Proton Irradiation Experiment for X-ray Charge-Coupled Devices of the Monitor of All-Sky X-ray Image Mission Onboard the International Space Station: I. Experimental Setup and Measurement of the Charge Transfer Inefficiency

We have investigated the radiation damage effects on a charge-cloupled device (CCD) to be employed in the Japanese X-ray astronomy mission including the monitor of all-sky X-ray image (MAXI) onboard the international space station (ISS). Since low-energy protons release their energy mainly at the charge transfer channel, resulting in a decrease of the charge transfer efficiency, we focused on low-energy protons in our experiments. A 171 keV to 3.91 MeV proton beam was irradiated onto a given device. We measured the degradation of the charge transfer inefficiency (CTI) as a function of incremental fluence. A 292 keV proton beam degraded the CTI critically.

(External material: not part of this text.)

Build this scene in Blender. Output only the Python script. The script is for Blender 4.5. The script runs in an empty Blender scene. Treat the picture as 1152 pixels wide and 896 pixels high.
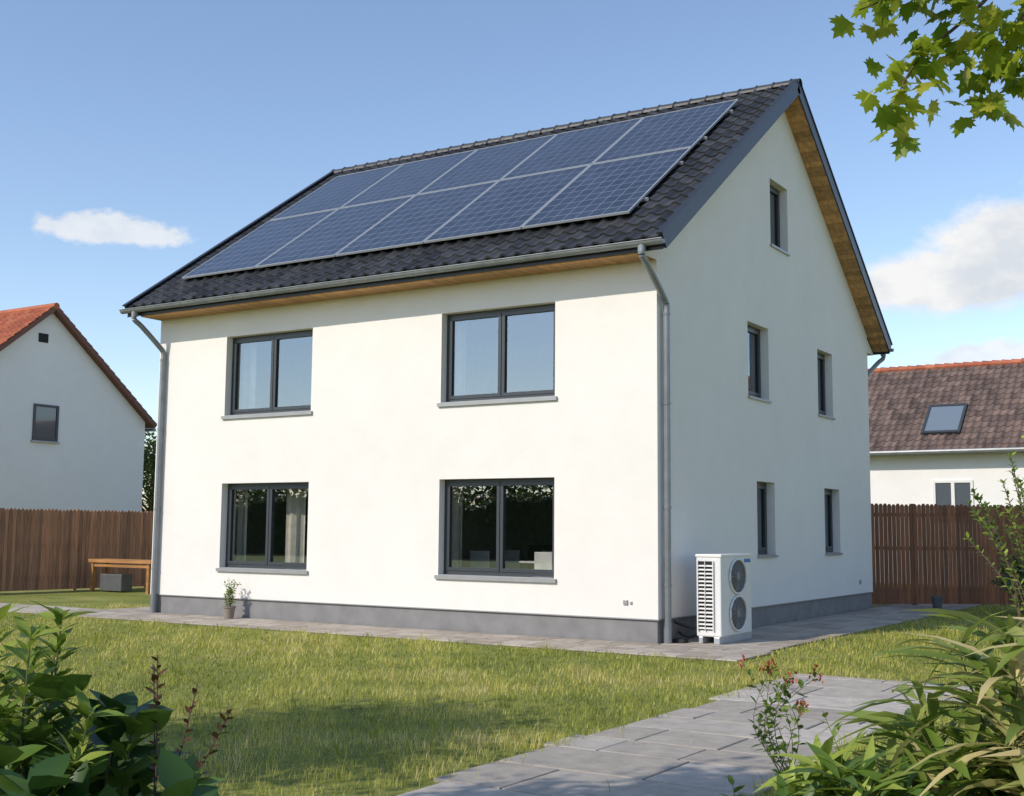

Taking into account the proton energy dependence of the CTI, we confirmed that the transfer channel has the lowest radiation tolerance. We have also developed different device architectures to reduce the radiation damage in orbit. Among them, the “notch” CCD, in which the buried channel implant concentration is increased, resulting in a potential well deeper than outside, has a three times higher radiation tolerance than that of the normal CCD. We then estimated the CTI of the CCD in the orbit of the ISS, considering the proton energy spectrum. The CTI value is estimated to be 1.1 ×10-5 per transfer after two years of mission life in the worst case analysis if the highest radiation tolerant device is employed. This value is well within the acceptable limit and we have confirmed the high radiation-tolerance of CCDs for the MAXI mission.